県教育委員会は3月末、ホームページに「長崎県小学校プログラミング教育スタートブック」を掲載した。新学習指導要領で、小学校では2020年度からプログラミング教育が必修化されるため、その理解と準備のためのものだ。柴山昌彦文科相は先日の記者会見でプログラミング教育の意義について「自動車など身の周りの多くのものに人工知能(AI)が取り入れられた社会を生き抜くためには、家電や無人自動車が動く仕組みを知る必要がある」と話した。
指導要領では総合学習のほか、理科や算数の項目について具体例を提示。6年生理科では電気の利用について学ぶ単元で、センサーを使って発光ダイオード(LED)の点灯を制御するプログラミングの体験が例示された。トイレに入ると人感センサーで照明が点灯するといった身の回りの仕組みに気づかせるなど、日常生活と結びつけた学習活動を充実させるという。いまや身の周り全てにコンピューターが介在する。子どもたちが「なぜ」「なんで」と保護者に説明を求める機会も、以前より多いかもしれないし、その疑問に保護者が適切に答えられないケースもあるだろう。子どもたちが「プログラミング的思考」を身に付けることは重要に思える。

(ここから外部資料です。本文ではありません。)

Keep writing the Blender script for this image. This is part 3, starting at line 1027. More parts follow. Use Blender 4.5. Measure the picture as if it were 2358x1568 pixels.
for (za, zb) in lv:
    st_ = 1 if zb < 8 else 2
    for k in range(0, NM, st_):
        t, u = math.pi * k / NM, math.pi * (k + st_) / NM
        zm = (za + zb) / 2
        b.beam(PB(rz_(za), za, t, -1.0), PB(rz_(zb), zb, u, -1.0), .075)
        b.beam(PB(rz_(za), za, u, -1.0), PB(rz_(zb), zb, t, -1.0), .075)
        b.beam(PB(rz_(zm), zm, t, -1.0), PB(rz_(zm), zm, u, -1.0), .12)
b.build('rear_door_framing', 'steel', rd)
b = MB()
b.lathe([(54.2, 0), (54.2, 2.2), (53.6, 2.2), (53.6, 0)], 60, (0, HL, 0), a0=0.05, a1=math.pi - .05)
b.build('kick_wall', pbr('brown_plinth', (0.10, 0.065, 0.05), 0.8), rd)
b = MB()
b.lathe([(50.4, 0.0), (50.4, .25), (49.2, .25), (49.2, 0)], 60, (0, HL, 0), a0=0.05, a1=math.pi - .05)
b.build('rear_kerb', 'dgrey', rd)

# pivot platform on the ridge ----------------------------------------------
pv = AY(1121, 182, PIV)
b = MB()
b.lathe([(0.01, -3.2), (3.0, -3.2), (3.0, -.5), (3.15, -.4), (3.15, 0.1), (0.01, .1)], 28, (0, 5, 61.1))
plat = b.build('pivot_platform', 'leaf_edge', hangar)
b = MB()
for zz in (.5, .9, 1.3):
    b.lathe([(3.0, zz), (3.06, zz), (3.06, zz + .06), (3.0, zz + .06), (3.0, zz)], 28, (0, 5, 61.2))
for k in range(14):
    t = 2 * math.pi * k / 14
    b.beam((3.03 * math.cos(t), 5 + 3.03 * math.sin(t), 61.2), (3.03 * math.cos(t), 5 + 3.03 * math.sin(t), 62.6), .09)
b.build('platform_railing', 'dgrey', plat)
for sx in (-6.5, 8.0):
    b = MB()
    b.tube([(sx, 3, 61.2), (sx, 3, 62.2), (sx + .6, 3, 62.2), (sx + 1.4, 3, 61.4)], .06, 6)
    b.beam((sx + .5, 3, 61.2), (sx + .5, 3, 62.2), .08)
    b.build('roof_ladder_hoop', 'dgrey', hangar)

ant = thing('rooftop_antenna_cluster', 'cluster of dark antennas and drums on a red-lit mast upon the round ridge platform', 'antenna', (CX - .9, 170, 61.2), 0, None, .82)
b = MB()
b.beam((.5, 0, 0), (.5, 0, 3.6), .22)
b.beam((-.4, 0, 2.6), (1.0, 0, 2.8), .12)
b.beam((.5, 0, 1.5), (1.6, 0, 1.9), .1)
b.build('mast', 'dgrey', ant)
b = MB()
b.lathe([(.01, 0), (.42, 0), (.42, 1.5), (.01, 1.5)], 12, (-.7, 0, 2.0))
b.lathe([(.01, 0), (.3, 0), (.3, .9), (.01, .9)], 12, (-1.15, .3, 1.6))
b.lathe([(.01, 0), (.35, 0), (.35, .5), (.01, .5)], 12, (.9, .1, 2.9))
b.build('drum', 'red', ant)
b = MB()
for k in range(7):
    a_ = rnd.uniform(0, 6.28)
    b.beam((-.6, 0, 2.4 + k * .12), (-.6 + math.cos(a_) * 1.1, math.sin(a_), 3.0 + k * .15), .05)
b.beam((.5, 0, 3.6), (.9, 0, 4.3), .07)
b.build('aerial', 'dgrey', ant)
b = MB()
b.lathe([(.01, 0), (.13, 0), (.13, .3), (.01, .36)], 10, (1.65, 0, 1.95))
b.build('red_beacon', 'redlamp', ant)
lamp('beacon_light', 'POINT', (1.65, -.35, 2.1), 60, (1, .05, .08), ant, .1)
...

だが県教委が公開したスタートブックを一読すると、その内容はあまりにも難解だった。例えば小学校5年算数の「正多角形を書く」の実践例では、教師のかかわりとして「正三角形の内角60度に着目し、そのままプログラムするとうまくいかないことから、児童の『あれ、なんで?」を引き出す」と書かれている。保護者はこの解説を理解できるのだろうか。学習は学校だけで行うものではない。少なくとも小学生なら保護者が学習内容を正確に理解しておく必要がある。また離島では、本土のように学習をサポートする塾、講座も少ない。実施前に、保護者が理解できる内容の解説書を、市教委には準備してもらいたい。